Glick: Not Worrying About Reappointment
In remarks opening the conference FERC Chairman Richard Glick encouraged attendees to help shape the future by getting involved in RTO stakeholder discussions on market rules and transmission, even though he acknowledged, “they can get very tedious and boring.”
“A lot of the decisions that are made … are kind of — I wouldn’t say fully baked because FERC still has to review them and consider them and determine whether they’re just reasonable. But a lot of those decisions, they get worked out during the stakeholder discussions,” he said.
Glick said grid reliability is “the subject of the day in many ways,” noting California’s scramble to shave loads during a heat wave in September and the commission’s recent forum in New England. (See FERC Comes to Vermont and Leaves with a New England-sized Headache.)
“We’re experiencing extreme weather like we’ve never seen before. And that’s going to continue on, most experts say,” Glick said.
He said the Inflation Reduction Act “will, almost undoubtedly, prove to be a game changer for [ACORE members] and for the good of the country.”
Glick said he was not worrying about whether he will be confirmed to a second term on the commission. President Biden has renominated Glick but Sen. Joe Manchin (D-W.Va.), chair of the Energy and Natural Resources Committee, has yet to signal his support. Although Glick’s term expired June 30, he can remain in his post through the end of the current congressional session in December.
“I’m being told that there’s a lot of folks — the White House, Sen. [Chuck] Schumer (D-N.Y.) and others — that are working hard towards confirmation. They are confident,” he said.

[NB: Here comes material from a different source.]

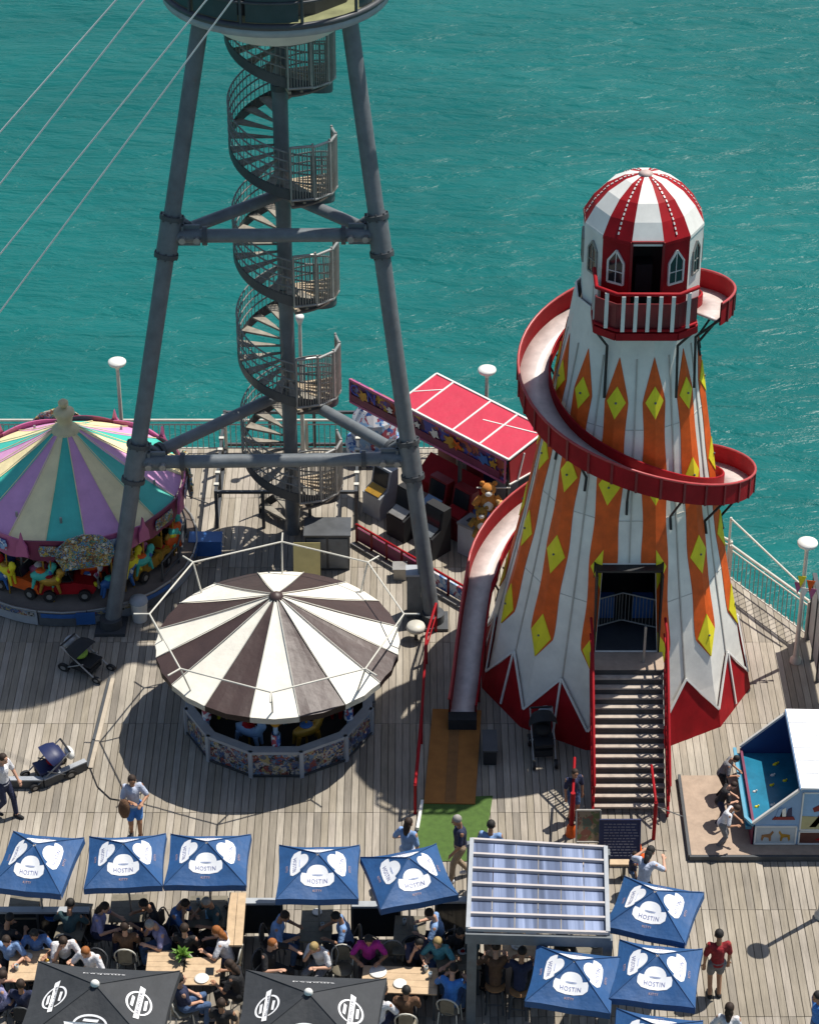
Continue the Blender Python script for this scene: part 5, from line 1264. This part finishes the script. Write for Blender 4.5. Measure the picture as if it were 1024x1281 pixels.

“I just use an analogy: My son plays a lot of baseball and sometimes he’s on the mound. And you know, the guy behind him makes an error and sometimes he used to get really upset … and then he loses focus. And I just say to him all the time, you can only control what you can control and not worry about others. And at FERC that’s what I’m trying to do, is not think about that. I just feel we have a lot of day-to-day work to do. Try to focus on that on a daily basis, and whatever happens happens.”